Minor: Soil Science and Land Use. At K.U.Leuven, Faculty of Bioscience Engineering. Successful with great distinction.
RESEARCH INTERESTS
Being interested in soil science in general, and realizing that climate change is one of the most urgent and threatening dangers our earth system is facing, my major scientific interest centers around the crucial role soils play in the regulation of the atmosphere’s greenhouse gas budget. Annual fluxes of CO2 between the soil and the atmosphere are estimated to be 10 times as large as annual carbon (C) emissions due to combustion of fossil fuels, which implies that even a small deviation from the equilibrium of CO2 fluxes in and out of the soil has profound consequences for the greenhouse gas budget, and hence for the climatic system.

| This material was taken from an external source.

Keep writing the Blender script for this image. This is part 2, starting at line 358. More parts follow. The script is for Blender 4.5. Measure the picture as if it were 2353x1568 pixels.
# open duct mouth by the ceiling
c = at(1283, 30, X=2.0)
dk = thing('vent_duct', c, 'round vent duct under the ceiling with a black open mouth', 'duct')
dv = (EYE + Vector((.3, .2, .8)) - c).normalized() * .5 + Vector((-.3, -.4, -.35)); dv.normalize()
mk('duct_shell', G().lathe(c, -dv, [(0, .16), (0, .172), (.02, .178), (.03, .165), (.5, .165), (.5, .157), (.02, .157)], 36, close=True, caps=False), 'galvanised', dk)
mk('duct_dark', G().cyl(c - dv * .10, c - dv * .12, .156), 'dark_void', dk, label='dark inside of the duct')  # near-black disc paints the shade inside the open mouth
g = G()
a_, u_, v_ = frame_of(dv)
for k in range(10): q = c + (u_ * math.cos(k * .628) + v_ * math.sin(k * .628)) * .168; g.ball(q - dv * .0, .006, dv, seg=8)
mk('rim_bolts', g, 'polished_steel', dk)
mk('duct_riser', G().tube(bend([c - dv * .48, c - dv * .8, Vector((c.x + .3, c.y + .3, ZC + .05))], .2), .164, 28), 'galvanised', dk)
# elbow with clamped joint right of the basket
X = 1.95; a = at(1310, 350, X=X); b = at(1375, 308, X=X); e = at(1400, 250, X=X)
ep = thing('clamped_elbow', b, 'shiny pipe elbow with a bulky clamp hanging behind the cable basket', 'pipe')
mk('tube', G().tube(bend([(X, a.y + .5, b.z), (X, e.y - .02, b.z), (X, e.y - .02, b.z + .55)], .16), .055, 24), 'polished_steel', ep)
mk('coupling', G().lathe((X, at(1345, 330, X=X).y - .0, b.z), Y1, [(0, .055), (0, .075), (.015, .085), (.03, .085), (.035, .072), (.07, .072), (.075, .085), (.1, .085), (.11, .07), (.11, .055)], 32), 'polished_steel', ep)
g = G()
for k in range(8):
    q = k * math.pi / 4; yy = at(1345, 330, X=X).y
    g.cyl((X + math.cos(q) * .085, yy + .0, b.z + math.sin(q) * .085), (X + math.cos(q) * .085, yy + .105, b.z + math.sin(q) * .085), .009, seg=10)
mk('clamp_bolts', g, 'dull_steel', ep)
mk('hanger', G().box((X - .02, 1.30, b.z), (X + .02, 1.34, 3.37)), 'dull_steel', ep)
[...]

Within this general context, my main interest lies in investigating how the large amounts of C currently stored in the soil as soil organic matter (SOM) will respond to a warmer climate. Will this huge stock of SOM (2 times the amount of C present in the atmosphere is currently held within the soil) serve as a positive feedback to climatic change due to increased decomposition rates, or will increases in SOM production upon increased plant production due to higher temperatures and CO2 concentrations instead lead to a mitigation of rising CO2 levels? Since trying to answer this question within a four year research program would be too ambitious, I will focus my research on elaborating the mechanisms regulating the temperature dependency of SOM decomposition throughout the soil profile, which is a small but important part of the global cycling of C as influenced by climatic changes.

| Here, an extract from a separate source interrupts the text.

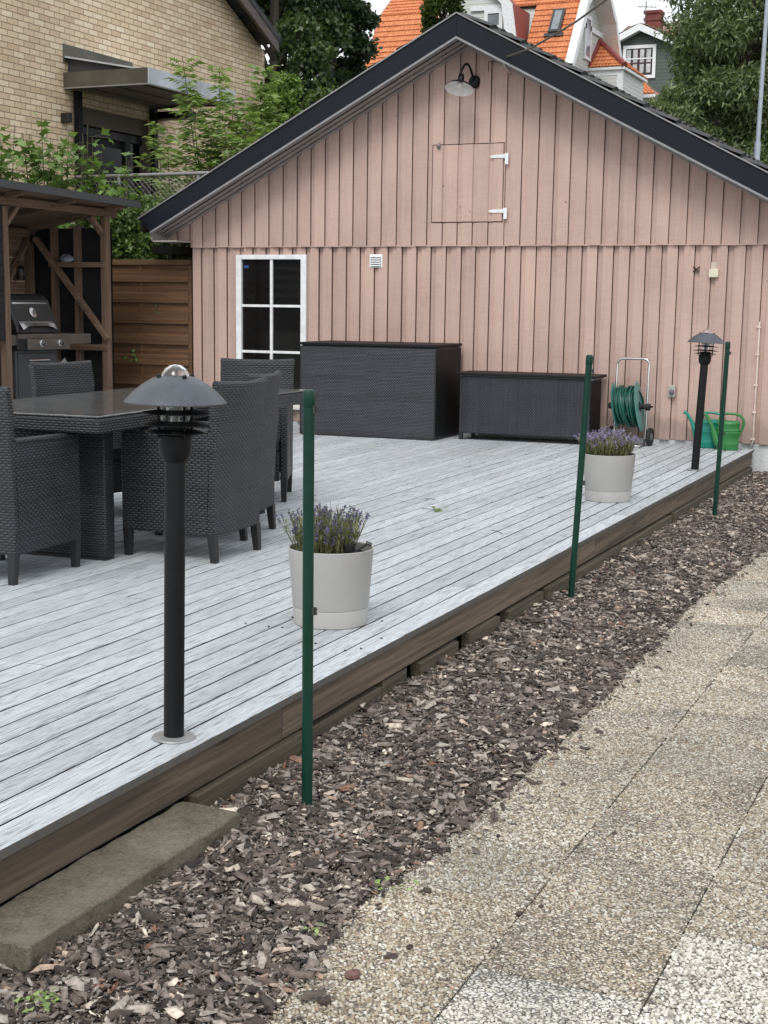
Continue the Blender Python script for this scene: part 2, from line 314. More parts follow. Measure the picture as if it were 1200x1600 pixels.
plain('hose_plastic', (0.006, 0.078, 0.056), 0.38, 0.0, 0.25, 20)
plain('reel_plastic', (0.075, 0.235, 0.22), 0.4)
plain('rubber', (0.012, 0.012, 0.012), 0.75)
plain('can_green', (0.022, 0.165, 0.040), 0.35, 0.0, 0.06, 8)
plain('can_teal', (0.006, 0.20, 0.145), 0.35, 0.0, 0.06, 8)
plain('box_lid', (0.008, 0.0085, 0.0095), 0.55, 0.0, 0.2, 6, spec=0.2)
plain('chair_leg', (0.012, 0.0125, 0.014), 0.5)
plain('black_lid_enamel', (0.014, 0.014, 0.014), 0.4, 0, 0.3, 40)
plain('grill_steel', (0.17, 0.155, 0.14), 0.36, 0.75, 0.12, 9)
plain('grill_cabinet', (0.045, 0.048, 0.055), 0.45)
plain('canopy_metal', (0.115, 0.108, 0.088), 0.42, 0.45, 0.3, 2.5)
plain('canopy_zinc', (0.52, 0.55, 0.59), 0.42, 0.2, 0.25, 2.5)
plain('canopy_under', (0.12, 0.10, 0.085), 0.7)
plain('door_black', (0.006, 0.006, 0.007), 0.45, spec=0.2)
plain('door_pane', (0.004, 0.005, 0.004), 0.15, spec=0.2)
plain('red_sheet', (0.22, 0.045, 0.04), 0.5)
plain('red_brick', (0.17, 0.045, 0.035), 0.8, 0, 0.3, 6)
plain('maroon_paint', (0.05, 0.01, 0.015), 0.5)
plain('grey_frame', (0.03, 0.031, 0.034), 0.5)
plain('ivory_plastic', (0.62, 0.60, 0.46), 0.5)
plain('patch_paint', (0.52, 0.44, 0.38), 0.8, 0, 0.2, 60)
plain('white_pipe', (0.62, 0.52, 0.46), 0.55)
plain('blue_sticker', (0.02, 0.07, 0.24), 0.5)
plain('silver_badge', (0.42, 0.42, 0.42), 0.25, 0.9)
plain('gas_grey', (0.12, 0.12, 0.115), 0.5)
plain('rag', (0.5, 0.5, 0.5), 0.9)
plain('bag_blue', (0.16, 0.18, 0.22), 0.6, 0, 0.8, 22)
plain('cable_sheath', (0.10, 0.085, 0.07), 0.6)
plain('pole_grey', (0.36, 0.41, 0.47), 0.4, 0.3)
plain('iron_and_gap_dark', (0.02, 0.014, 0.012), 0.8)
plain('wall_felt', (0.13, 0.085, 0.070), 0.9)
plain('clamp_metal', (0.055, 0.065, 0.06), 0.45, 0.6)
def mat_tabletop():
    t = NT('smoked_glass'); v = t.coord(); n = t.noise(v, 130, 4, 0.8); b = t.noise(v, 2.5, 4)
    t.set(Base_Color=t.ramp(n, [(0.42, (0.060, 0.062, 0.062)), (0.62, (0.21, 0.212, 0.21))]), Roughness=t.ramp(b, [(0.3, 0.10), (0.7, 0.22)]), Coat_Weight=0.6, Coat_Roughness=0.06); MATS['smoked_glass'] = t.m
mat_tabletop()
def mat_glass():
    t = NT('clear_glass'); t.set(Base_Color=(0.95, 0.97, 0.97), Roughness=0.03, Transmission_Weight=1.0, IOR=1.45); MATS['clear_glass'] = t.m
    t = NT('reflector_bulb'); t.set(Base_Color=(0.8, 0.8, 0.78), Roughness=0.2, Metallic=0.5); MATS['reflector_bulb'] = t.m
mat_glass()
leafmat('tree_leaf_dark', (0.018, 0.034, 0.012), (0.075, 0.120, 0.040))
leafmat('tree_leaf_blackish', (0.014, 0.028, 0.013), (0.050, 0.085, 0.034))
leafmat('tree_leaf_mid', (0.022, 0.044, 0.014), (0.095, 0.150, 0.042))
leafmat('tree_leaf_light', (0.050, 0.095, 0.018), (0.165, 0.270, 0.055))
leafmat('willow_leaf', (0.042, 0.068, 0.028), (0.180, 0.235, 0.105))
leafmat('maple_leaf', (0.075, 0.140, 0.035), (0.210, 0.340, 0.100))
leafmat('elder_leaf', (0.095, 0.155, 0.045), (0.290, 0.400, 0.140))
leafmat('thuja_leaf', (0.020, 0.042, 0.008), (0.085, 0.125, 0.025))
leafmat('ivy_leaf', (0.035, 0.070, 0.020), (0.140, 0.215, 0.065))
leafmat('lavender_leaf', (0.075, 0.090, 0.038), (0.240, 0.250, 0.120), trans=0.15)
leafmat('lavender_flower', (0.12, 0.10, 0.19), (0.36, 0.31, 0.52), trans=0.1)
leafmat('lavender_flower_dark', (0.040, 0.036, 0.075), (0.150, 0.135, 0.250), trans=0.1)
plain('green_stem', (0.085, 0.09, 0.04), 0.7)
plain('dark_plastic', (0.013, 0.012, 0.014), 0.4)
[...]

Further interests are in the effects of land use management on soil C cycling and the interaction with soil structure dynamics, the vertical variability of C dynamics and the role of erosion herein, and ecosystem modeling as a tool to simplify the soil’s complexity.
Projects
- Prediction of the influence of climate change on soil organic matter dynamics throughout the soil profile: a process and modeling study.